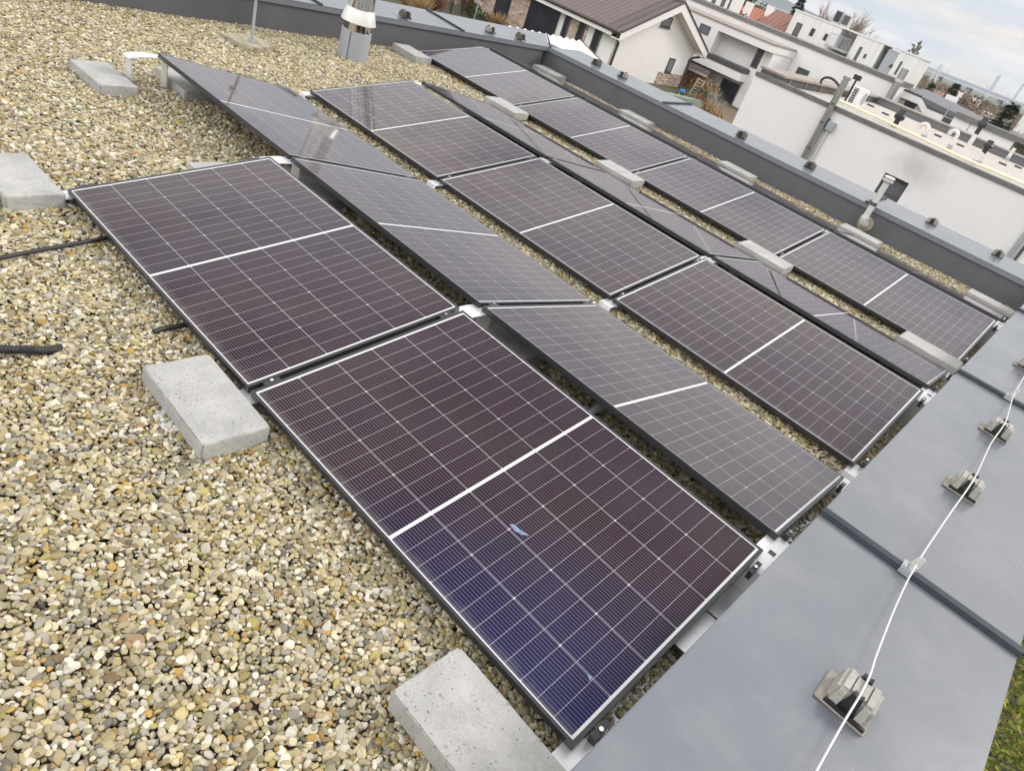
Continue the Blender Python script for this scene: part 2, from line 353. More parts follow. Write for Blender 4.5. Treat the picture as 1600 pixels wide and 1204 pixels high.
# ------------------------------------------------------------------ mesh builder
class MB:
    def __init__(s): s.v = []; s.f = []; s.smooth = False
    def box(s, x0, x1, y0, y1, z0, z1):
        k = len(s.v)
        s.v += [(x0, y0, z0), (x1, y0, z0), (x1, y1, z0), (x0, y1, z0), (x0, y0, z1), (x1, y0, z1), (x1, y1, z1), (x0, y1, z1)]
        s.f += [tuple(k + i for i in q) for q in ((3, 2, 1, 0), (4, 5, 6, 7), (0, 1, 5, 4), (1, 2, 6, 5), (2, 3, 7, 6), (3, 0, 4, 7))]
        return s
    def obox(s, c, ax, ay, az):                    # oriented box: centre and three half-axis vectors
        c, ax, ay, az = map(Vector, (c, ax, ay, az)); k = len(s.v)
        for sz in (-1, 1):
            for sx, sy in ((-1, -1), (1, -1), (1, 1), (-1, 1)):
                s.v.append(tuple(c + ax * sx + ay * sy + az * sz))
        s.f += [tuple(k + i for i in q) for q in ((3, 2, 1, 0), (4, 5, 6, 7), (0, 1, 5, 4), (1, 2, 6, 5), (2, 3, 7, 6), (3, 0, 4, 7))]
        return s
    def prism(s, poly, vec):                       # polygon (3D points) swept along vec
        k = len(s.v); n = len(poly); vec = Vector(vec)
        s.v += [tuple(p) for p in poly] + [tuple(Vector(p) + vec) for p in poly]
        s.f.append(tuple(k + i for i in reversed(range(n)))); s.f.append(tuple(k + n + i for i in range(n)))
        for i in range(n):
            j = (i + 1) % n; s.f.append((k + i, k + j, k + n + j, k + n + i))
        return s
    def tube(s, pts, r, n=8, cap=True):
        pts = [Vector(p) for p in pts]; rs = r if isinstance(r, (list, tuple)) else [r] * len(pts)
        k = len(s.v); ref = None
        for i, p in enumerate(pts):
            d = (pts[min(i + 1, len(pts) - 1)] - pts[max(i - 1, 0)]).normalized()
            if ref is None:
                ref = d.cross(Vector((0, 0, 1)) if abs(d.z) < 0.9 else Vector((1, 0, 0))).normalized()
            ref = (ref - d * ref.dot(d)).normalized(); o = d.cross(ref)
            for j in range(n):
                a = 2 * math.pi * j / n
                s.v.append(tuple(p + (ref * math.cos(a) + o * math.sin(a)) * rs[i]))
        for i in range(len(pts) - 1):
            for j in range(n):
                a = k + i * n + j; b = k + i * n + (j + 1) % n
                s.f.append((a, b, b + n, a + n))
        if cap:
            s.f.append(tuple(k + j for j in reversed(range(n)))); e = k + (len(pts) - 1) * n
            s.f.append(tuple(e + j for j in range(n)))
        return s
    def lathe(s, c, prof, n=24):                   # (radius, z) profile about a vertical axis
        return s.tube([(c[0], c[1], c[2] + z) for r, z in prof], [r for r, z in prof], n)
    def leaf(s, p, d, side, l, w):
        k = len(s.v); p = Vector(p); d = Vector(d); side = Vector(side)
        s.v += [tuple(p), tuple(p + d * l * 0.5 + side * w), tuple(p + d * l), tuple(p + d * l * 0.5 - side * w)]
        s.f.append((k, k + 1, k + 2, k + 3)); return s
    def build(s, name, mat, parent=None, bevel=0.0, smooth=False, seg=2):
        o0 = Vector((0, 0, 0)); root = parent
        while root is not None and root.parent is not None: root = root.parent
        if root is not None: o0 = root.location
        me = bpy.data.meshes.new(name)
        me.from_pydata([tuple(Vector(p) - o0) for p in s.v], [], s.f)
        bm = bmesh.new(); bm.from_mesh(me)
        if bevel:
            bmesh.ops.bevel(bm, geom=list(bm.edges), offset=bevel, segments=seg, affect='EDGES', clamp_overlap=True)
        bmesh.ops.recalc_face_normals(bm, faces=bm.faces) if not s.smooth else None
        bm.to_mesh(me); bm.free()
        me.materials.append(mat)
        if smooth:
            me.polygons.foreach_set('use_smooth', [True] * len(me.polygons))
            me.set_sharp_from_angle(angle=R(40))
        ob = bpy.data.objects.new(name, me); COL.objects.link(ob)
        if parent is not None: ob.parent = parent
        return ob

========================

- _PROMPT_:
Output each line exactly; omit every picture.

- _WORKED SOLUTION_:
Continue the Blender Python script for this scene: part 2, from line 353. More parts follow. Write for Blender 4.5. Treat the picture as 1600 pixels wide and 1204 pixels high.
# ------------------------------------------------------------------ mesh builder
class MB:
    def __init__(s): s.v = []; s.f = []; s.smooth = False
    def box(s, x0, x1, y0, y1, z0, z1):
        k = len(s.v)
        s.v += [(x0, y0, z0), (x1, y0, z0), (x1, y1, z0), (x0, y1, z0), (x0, y0, z1), (x1, y0, z1), (x1, y1, z1), (x0, y1, z1)]
        s.f += [tuple(k + i for i in q) for q in ((3, 2, 1, 0), (4, 5, 6, 7), (0, 1, 5, 4), (1, 2, 6, 5), (2, 3, 7, 6), (3, 0, 4, 7))]
        return s
    def obox(s, c, ax, ay, az):                    # oriented box: centre and three half-axis vectors
        c, ax, ay, az = map(Vector, (c, ax, ay, az)); k = len(s.v)
        for sz in (-1, 1):
            for sx, sy in ((-1, -1), (1, -1), (1, 1), (-1, 1)):
                s.v.append(tuple(c + ax * sx + ay * sy + az * sz))
        s.f += [tuple(k + i for i in q) for q in ((3, 2, 1, 0), (4, 5, 6, 7), (0, 1, 5, 4), (1, 2, 6, 5), (2, 3, 7, 6), (3, 0, 4, 7))]
        return s
    def prism(s, poly, vec):                       # polygon (3D points) swept along vec
        k = len(s.v); n = len(poly); vec = Vector(vec)
        s.v += [tuple(p) for p in poly] + [tuple(Vector(p) + vec) for p in poly]
        s.f.append(tuple(k + i for i in reversed(range(n)))); s.f.append(tuple(k + n + i for i in range(n)))
        for i in range(n):
            j = (i + 1) % n; s.f.append((k + i, k + j, k + n + j, k + n + i))
        return s
    def tube(s, pts, r, n=8, cap=True):
        pts = [Vector(p) for p in pts]; rs = r if isinstance(r, (list, tuple)) else [r] * len(pts)
        k = len(s.v); ref = None
        for i, p in enumerate(pts):
            d = (pts[min(i + 1, len(pts) - 1)] - pts[max(i - 1, 0)]).normalized()
            if ref is None:
                ref = d.cross(Vector((0, 0, 1)) if abs(d.z) < 0.9 else Vector((1, 0, 0))).normalized()
            ref = (ref - d * ref.dot(d)).normalized(); o = d.cross(ref)
            for j in range(n):
                a = 2 * math.pi * j / n
                s.v.append(tuple(p + (ref * math.cos(a) + o * math.sin(a)) * rs[i]))
        for i in range(len(pts) - 1):
            for j in range(n):
                a = k + i * n + j; b = k + i * n + (j + 1) % n
                s.f.append((a, b, b + n, a + n))
        if cap:
            s.f.append(tuple(k + j for j in reversed(range(n)))); e = k + (len(pts) - 1) * n
            s.f.append(tuple(e + j for j in range(n)))
        return s
    def lathe(s, c, prof, n=24):                   # (radius, z) profile about a vertical axis
        return s.tube([(c[0], c[1], c[2] + z) for r, z in prof], [r for r, z in prof], n)
    def leaf(s, p, d, side, l, w):
        k = len(s.v); p = Vector(p); d = Vector(d); side = Vector(side)
        s.v += [tuple(p), tuple(p + d * l * 0.5 + side * w), tuple(p + d * l), tuple(p + d * l * 0.5 - side * w)]
        s.f.append((k, k + 1, k + 2, k + 3)); return s
    def build(s, name, mat, parent=None, bevel=0.0, smooth=False, seg=2):
        o0 = Vector((0, 0, 0)); root = parent
        while root is not None and root.parent is not None: root = root.parent
        if root is not None: o0 = root.location
        me = bpy.data.meshes.new(name)
        me.from_pydata([tuple(Vector(p) - o0) for p in s.v], [], s.f)
        bm = bmesh.new(); bm.from_mesh(me)
        if bevel:
            bmesh.ops.bevel(bm, geom=list(bm.edges), offset=bevel, segments=seg, affect='EDGES', clamp_overlap=True)
        bmesh.ops.recalc_face_normals(bm, faces=bm.faces) if not s.smooth else None
        bm.to_mesh(me); bm.free()
        me.materials.append(mat)
        if smooth:
            me.polygons.foreach_set('use_smooth', [True] * len(me.polygons))
            me.set_sharp_from_angle(angle=R(40))
        ob = bpy.data.objects.new(name, me); COL.objects.link(ob)
        if parent is not None: ob.parent = parent
        return ob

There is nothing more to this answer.